§ **WHAT THE TASK REQUIRES**
Reproduce the span that opens at the line containing "(0.66, 0.46, 0.27)]" and closes at the line containing "None, np.concatenate(C)), kind=label_kind)", both lines included, without alteration and without any other line.

§ **DATA SHOWN**
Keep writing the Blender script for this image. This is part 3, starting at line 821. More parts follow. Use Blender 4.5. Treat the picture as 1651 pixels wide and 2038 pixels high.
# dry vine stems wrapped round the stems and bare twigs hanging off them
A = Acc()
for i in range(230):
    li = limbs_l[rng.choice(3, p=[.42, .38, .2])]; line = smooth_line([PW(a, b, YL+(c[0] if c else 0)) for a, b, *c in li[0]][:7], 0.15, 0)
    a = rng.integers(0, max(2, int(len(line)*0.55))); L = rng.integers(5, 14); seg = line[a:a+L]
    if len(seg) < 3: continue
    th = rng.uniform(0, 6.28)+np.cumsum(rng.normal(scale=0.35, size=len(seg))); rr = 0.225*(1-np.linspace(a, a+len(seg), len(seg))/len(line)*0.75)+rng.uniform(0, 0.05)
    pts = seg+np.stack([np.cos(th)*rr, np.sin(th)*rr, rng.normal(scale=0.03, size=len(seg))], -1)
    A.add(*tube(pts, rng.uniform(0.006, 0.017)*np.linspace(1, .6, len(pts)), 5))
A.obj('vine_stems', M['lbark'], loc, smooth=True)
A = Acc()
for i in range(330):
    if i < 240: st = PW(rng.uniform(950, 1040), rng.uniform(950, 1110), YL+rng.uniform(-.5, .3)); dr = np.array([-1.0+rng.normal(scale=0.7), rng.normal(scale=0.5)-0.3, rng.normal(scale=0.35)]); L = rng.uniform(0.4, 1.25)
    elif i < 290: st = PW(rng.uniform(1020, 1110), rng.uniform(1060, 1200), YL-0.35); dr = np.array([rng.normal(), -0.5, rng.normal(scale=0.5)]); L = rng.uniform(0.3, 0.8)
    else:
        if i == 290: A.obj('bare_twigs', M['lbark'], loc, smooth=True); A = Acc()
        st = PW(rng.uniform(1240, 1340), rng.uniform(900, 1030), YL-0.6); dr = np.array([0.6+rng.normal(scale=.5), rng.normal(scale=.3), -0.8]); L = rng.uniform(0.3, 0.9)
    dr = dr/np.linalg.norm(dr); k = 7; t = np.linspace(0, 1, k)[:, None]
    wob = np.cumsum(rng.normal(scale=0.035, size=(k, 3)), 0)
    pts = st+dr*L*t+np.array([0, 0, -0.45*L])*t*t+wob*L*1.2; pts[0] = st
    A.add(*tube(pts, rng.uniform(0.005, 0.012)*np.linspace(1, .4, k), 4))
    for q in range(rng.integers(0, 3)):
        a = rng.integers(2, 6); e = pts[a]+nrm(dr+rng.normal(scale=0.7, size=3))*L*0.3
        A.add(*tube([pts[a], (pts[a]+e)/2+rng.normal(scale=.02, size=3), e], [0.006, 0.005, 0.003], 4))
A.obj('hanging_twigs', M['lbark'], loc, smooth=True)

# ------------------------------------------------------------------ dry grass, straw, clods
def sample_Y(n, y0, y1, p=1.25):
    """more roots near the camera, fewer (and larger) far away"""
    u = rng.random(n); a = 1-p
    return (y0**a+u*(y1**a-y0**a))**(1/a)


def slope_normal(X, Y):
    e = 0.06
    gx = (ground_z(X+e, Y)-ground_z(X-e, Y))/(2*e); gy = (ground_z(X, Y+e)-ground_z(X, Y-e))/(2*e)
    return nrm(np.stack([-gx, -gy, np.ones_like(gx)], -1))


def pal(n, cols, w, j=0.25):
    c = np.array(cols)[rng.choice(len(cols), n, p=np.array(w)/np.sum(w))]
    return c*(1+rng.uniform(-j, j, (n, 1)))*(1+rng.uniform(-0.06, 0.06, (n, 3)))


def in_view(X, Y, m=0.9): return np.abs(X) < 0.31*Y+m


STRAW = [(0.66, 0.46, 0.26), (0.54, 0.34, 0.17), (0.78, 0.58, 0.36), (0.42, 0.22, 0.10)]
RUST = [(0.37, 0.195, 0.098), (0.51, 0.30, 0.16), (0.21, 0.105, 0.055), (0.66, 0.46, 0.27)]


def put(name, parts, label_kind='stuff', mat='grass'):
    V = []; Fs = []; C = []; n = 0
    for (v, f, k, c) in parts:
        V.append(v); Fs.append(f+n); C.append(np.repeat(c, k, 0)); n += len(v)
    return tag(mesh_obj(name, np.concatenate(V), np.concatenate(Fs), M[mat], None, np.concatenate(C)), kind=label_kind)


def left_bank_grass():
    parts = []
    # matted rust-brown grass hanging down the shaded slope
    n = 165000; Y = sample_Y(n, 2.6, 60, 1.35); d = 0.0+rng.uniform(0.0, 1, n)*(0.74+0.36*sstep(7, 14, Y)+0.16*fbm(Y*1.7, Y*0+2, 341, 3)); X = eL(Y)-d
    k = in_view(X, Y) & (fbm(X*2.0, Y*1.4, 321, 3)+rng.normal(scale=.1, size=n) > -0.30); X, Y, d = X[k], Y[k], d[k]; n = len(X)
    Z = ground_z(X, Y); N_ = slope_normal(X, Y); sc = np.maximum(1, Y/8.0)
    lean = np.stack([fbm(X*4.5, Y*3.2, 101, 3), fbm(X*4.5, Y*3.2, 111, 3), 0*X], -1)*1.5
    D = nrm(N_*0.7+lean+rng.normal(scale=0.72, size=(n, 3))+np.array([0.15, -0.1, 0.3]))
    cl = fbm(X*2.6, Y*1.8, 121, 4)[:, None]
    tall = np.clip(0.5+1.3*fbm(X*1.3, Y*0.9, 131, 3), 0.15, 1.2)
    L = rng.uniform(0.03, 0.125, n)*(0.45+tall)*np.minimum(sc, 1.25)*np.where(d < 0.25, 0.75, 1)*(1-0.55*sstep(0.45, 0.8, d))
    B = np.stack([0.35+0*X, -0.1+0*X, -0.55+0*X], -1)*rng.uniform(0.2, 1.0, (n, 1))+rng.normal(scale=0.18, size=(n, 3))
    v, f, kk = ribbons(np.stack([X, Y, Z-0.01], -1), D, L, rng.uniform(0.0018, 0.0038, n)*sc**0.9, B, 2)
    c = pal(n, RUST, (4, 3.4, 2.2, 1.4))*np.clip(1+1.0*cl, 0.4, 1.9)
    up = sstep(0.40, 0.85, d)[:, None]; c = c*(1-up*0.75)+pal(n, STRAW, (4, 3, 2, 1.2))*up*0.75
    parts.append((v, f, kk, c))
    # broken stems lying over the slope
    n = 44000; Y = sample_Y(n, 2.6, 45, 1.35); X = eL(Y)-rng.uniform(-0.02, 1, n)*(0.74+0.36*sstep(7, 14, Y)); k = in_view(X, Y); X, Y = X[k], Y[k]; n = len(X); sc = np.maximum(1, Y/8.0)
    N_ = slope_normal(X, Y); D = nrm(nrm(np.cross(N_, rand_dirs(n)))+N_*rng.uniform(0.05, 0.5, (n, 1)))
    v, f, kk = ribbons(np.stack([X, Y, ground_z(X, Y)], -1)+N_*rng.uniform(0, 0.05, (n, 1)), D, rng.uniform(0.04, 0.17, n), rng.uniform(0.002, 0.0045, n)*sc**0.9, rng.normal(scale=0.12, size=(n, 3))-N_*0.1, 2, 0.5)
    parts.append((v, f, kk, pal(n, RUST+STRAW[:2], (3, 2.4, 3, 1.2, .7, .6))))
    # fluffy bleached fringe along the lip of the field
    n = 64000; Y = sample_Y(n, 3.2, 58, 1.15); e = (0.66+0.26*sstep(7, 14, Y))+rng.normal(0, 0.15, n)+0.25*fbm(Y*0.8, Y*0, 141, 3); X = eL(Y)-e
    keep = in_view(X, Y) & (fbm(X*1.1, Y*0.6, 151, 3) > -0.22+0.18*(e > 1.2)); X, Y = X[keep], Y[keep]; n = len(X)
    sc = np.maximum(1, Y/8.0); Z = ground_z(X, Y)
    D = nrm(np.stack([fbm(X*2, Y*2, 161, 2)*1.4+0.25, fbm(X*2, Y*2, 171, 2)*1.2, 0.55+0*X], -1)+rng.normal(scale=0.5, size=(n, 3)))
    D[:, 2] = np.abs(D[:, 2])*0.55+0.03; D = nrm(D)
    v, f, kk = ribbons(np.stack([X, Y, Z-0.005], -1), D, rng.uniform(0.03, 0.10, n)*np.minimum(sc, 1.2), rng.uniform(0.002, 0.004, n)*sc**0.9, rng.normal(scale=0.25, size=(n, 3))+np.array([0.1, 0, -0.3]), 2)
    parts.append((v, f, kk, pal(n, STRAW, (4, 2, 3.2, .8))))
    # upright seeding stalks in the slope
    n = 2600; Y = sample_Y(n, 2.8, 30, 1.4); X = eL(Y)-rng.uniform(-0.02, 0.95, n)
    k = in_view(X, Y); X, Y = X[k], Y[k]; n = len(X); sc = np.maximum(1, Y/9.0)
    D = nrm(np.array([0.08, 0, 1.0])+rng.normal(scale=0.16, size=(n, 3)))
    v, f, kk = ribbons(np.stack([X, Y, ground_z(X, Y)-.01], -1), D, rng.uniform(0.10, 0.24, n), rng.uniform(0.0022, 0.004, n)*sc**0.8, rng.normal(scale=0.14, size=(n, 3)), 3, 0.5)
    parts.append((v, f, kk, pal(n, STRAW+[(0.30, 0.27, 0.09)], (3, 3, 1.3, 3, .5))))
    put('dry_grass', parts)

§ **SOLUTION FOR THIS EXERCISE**
RUST = [(0.37, 0.195, 0.098), (0.51, 0.30, 0.16), (0.21, 0.105, 0.055), (0.66, 0.46, 0.27)]


def put(name, parts, label_kind='stuff', mat='grass'):
    V = []; Fs = []; C = []; n = 0
    for (v, f, k, c) in parts:
        V.append(v); Fs.append(f+n); C.append(np.repeat(c, k, 0)); n += len(v)
    return tag(mesh_obj(name, np.concatenate(V), np.concatenate(Fs), M[mat], None, np.concatenate(C)), kind=label_kind)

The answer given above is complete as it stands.